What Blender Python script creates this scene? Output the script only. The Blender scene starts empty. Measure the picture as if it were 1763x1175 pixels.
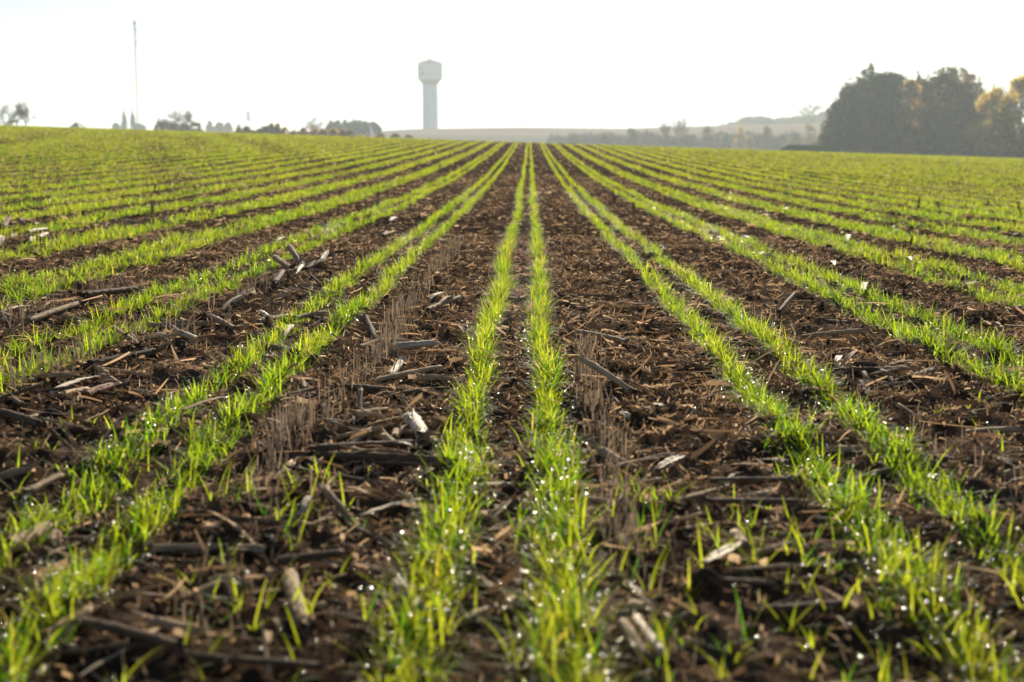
import bpy, math, random
import numpy as np
from mathutils import Vector, Matrix, Euler
R = math.radians
rng = np.random.default_rng(7)
random.seed(7)
S = bpy.context.scene
COL = S.collection

# ------------------------------------------------------------------ camera
CAMZ = 0.74
F = 2615.0                      # focal length in photo pixels (1763 wide)
Y0 = 220.0                      # image row of the true horizontal
cam_d = bpy.data.cameras.new('camera')
cam = bpy.data.objects.new('camera', cam_d)
COL.objects.link(cam)
cam_d.sensor_width = 36.0
cam_d.lens = F / 1763 * 36.0
cam_d.clip_start = 0.05
cam_d.clip_end = 20000
PITCH = math.atan((587.5 - Y0) / F)
YAW = math.atan((912 - 881.5) / F)
cam.location = (0, 0, CAMZ)
cam.rotation_euler = (math.pi / 2 - PITCH, 0, YAW)
cam_d.dof.use_dof = True
cam_d.dof.focus_distance = 5.6
cam_d.dof.aperture_fstop = 4.3
S.camera = cam

# ------------------------------------------------------------------ sky, sun, exposure
SUN_EL, SUN_AZ = R(20), R(6)    # azimuth to the right of straight ahead
w = bpy.data.worlds.new('World'); S.world = w; w.use_nodes = True
nt = w.node_tree
bg = nt.nodes['Background']
sky = nt.nodes.new('ShaderNodeTexSky')
sky.sky_type = 'NISHITA'; sky.sun_disc = False
sky.sun_elevation = SUN_EL; sky.sun_rotation = SUN_AZ
sky.air_density = 0.9; sky.dust_density = 1.2; sky.ozone_density = 1.0; sky.altitude = 2200
nt.links.new(sky.outputs[0], bg.inputs[0]); bg.inputs[1].default_value = 0.05
sd = bpy.data.lights.new('sun', 'SUN'); sd.energy = 5.0; sd.angle = R(0.53); sd.color = (1.0, 0.90, 0.74)
sun = bpy.data.objects.new('sun', sd); COL.objects.link(sun)
sv = Vector((math.sin(SUN_AZ) * math.cos(SUN_EL), math.cos(SUN_AZ) * math.cos(SUN_EL), math.sin(SUN_EL)))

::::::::

Repeat the lines above, starting at the first and stopping after the line that holds "COL = S.collection", with the pictures left out.

* **Solution below**
What Blender Python script creates this scene? Output the script only. The Blender scene starts empty. Measure the picture as if it were 1763x1175 pixels.
import bpy, math, random
import numpy as np
from mathutils import Vector, Matrix, Euler
R = math.radians
rng = np.random.default_rng(7)
random.seed(7)
S = bpy.context.scene
COL = S.collection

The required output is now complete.